Fables au Soleil Levant

Une cigogne sous un pin, un renard près d’un torii, un oiseau blessé par la flèche d’un homme les cheveux serrés en chignon, un singe porté par la vague d’Hokusai, d’autres animaux avec en arrière plan le mont Fuji, des huttes de paille, une pagode discutent et s’adressent à nous à travers leurs semblables. Ces décors insolites entourent les gestes et les aventures de nos amis des fables de notre enfance ! Quelle surprise ! Quelques illustrateurs japonais et non des moindres se sont emparés de La Fontaine.

 

Ils apportent un second regard aux charmants dessins de Benjamin Rabier qui s’attacha à rendre vivants les récits célèbres du conteur par une personnification de leurs héros.
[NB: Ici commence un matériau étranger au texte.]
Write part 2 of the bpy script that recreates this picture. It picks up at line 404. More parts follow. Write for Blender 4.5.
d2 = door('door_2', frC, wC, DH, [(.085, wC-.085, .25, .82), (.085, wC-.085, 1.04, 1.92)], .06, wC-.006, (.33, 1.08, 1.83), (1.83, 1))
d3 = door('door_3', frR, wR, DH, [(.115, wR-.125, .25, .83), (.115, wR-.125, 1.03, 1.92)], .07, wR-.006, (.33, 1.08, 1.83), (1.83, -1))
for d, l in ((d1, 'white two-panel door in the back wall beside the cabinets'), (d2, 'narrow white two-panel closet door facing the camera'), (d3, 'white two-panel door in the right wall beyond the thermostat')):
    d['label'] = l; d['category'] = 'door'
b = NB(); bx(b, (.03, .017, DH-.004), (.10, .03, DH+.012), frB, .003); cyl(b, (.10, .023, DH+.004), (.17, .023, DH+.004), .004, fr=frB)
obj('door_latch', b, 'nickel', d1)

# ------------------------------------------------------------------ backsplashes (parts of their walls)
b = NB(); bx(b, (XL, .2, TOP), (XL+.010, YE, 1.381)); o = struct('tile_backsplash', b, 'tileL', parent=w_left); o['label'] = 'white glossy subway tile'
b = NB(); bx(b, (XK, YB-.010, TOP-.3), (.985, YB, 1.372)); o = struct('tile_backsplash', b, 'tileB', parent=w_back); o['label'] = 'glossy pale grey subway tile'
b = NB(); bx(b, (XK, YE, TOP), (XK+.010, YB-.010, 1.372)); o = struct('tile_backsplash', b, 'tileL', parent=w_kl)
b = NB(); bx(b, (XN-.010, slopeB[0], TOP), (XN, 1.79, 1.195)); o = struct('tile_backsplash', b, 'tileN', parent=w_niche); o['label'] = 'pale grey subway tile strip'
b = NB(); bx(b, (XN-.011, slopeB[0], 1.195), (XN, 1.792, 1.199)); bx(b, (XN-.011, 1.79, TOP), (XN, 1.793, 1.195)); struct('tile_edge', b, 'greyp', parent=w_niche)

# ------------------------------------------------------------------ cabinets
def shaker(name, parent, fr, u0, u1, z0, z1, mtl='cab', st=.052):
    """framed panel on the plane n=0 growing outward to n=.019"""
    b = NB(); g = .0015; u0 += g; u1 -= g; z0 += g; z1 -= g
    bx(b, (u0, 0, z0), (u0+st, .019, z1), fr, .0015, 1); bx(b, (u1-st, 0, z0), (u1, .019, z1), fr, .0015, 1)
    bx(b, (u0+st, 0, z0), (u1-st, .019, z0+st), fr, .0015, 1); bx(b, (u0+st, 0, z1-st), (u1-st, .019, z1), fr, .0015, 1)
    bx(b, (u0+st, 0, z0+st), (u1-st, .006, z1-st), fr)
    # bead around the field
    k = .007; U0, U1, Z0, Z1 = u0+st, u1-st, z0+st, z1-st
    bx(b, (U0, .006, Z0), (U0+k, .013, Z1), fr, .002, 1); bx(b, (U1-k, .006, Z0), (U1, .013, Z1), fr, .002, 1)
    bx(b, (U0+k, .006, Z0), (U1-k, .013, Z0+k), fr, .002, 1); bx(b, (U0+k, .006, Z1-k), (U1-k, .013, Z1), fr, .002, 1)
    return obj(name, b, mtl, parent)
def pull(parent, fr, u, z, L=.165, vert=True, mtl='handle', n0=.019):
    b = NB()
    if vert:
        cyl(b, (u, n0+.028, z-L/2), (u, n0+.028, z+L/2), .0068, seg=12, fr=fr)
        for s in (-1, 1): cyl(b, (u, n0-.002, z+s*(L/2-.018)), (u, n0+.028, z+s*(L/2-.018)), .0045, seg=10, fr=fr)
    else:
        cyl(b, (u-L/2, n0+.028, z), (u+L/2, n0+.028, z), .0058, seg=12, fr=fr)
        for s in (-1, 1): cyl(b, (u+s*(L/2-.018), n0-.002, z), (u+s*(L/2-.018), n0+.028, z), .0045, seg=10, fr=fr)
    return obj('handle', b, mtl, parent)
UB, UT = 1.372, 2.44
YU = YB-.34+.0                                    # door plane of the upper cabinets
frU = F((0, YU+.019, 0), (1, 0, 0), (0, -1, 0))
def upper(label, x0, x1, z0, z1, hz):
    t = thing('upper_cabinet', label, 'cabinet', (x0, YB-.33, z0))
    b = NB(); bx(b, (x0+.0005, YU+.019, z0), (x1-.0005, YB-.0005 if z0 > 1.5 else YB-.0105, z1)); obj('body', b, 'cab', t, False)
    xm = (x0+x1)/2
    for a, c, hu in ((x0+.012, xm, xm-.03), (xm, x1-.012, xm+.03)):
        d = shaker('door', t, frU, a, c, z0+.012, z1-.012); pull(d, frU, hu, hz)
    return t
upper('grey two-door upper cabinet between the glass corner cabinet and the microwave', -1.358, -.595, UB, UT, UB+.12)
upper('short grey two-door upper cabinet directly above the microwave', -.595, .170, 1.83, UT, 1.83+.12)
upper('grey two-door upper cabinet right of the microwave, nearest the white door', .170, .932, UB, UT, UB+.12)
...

Ces maîtres de l’estampe que sont Kajita Hanko (1870-1919), Kano Tomonobou (1843-1912) ou encore Kawa-nabé Kiyo-soui  revisitent les textes avec le savoir qui est le leur, c'est-à-dire l’héritage esthétique de la tradition nippone, cette légèreté des couleurs, la suggestion des formes, la hiérarchie des plans, la délicatesse mêlée à l’énergie, l’économie des moyens afin d’accroître la portée des images. En bas des feuilles, marque rouge bien connue, le Hanko, le sceau propre à l’artiste authentifie cette union entre des façons pour ainsi dire opposées d’exprimer la réalité.  

 

Chaque illustration offre aux poèmes du Bonhomme une nouvelle dimension, extrême-orientale bien sûr, insoupçonnée selon les critères occidentaux, inédite et comme étrangère à ces figurations si habituelles dans lesquelles grenouille, bœuf, corbeau, rat, loup et lièvre de nos contrées se meuvent, discutent, combattent, tiennent conseil, se parent et se marrent. Toutes ces scènes ont quelque chose de neuf, touchant, puissant, pétillant. Les deux cultures se rencontrent pour le meilleur, et à ce jeu des croisements, La Fontaine n’y perd pas. Il y gagne même un surcroit d’intelligence et de finesse dans la lecture de ses histoires qui deviennent encore plus universelles. On les comprend autrement, on en saisit la moralité sous un autre angle. Le transfert fonctionne, c'est-à-dire que les raffinements exotiques des kuni intègre les amabilités champêtres de nos provinces. On peut facilement imaginer les enfants de l’empire du Soleil Levant en train d’apprendre des leçons de sagesse en regardant comment un geai et un paon rivalisent, un renard essaie d’attraper des raisins trop verts, un roseau plie devant un chêne qui se déracine, une cigale crie famine devant la porte close de sa voisine la fourmi alors que la bise est venue. Les hirondelles, les taureaux,  la colombe, l’aigle semblent sortir tout droit d’un paysage tel qu’on le voit dans une estampe d’Hiroshige ou d’Utamaro. Tout est instant, éphémère et véridique. C’est une manière d’ukiyo-e pour insectes, oiseaux, poissons et autres gentilles bêtes.

 

Rappelons qu’« à partir des années 1870, commencent ainsi à être publiés au Japon de nombreux ouvrages à l’intention d’une clientèle occidentale sur place. Mais ils sont surtout destinés à l’exportation : ces livres illustrés d’estampes japonaises suscitent dès lors l’engouement des collectionneurs et amateurs d’art tant européens qu’américains. Des livres de contes populaires japonais traduits pour l’occasion arrivent alors en Occident, mais sont également exportés des ouvrages classiques de la littérature occidentale imprimés et décorés au Japon ».

 

En introduction de ce beau volume, le lecteur aura le bonheur de lire, relire, relire encore, ce qu’a écrit en 1889 Barbey d’Aurevilly, dans Les Œuvres et les Hommes, sur La Fontaine. Quelle langue, quel style, quelle galanterie de pensées serties par le brillant des mots. Un régal, un festin, comme ceux que la gens animalière s’octroie dans les fables. 

Dominique Vergnon

 

Jean de La Fontaine, Fables choisies, illustrées par les maîtres de l’estampe japonaise, 128 pages, 24x32 cm, octobre 2013, Les Editions de l’Amateur, 33 euros.